▶ [Source material]
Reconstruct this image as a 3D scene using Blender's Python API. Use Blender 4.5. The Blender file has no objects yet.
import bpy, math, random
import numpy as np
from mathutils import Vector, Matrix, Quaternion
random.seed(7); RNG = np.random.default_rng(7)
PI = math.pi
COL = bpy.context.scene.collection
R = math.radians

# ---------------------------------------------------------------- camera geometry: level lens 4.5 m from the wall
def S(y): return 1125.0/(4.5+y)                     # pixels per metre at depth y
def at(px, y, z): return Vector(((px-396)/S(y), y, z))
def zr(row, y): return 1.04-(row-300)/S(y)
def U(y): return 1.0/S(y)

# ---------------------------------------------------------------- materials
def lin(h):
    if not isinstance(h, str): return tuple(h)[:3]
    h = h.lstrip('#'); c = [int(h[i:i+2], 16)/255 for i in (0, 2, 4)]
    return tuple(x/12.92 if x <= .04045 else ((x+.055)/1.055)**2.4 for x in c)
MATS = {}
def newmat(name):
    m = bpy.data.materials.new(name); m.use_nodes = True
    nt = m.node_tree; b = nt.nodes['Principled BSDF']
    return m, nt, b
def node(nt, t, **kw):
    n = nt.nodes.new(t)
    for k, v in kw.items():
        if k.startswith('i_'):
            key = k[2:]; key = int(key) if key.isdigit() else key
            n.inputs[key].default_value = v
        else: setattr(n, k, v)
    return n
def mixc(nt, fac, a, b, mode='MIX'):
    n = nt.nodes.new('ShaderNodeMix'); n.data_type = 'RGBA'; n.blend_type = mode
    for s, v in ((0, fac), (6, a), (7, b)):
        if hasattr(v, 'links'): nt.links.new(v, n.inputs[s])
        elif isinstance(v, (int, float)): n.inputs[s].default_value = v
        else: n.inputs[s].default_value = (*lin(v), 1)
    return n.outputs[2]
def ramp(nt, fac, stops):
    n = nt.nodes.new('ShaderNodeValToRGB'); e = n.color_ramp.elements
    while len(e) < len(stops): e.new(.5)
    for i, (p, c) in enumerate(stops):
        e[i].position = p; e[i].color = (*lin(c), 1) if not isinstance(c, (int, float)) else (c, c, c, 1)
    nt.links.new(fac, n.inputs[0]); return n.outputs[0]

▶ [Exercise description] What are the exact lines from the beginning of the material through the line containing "R = math.radians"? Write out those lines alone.

▶ [Written solution]
Reconstruct this image as a 3D scene using Blender's Python API. Use Blender 4.5. The Blender file has no objects yet.
import bpy, math, random
import numpy as np
from mathutils import Vector, Matrix, Quaternion
random.seed(7); RNG = np.random.default_rng(7)
PI = math.pi
COL = bpy.context.scene.collection
R = math.radians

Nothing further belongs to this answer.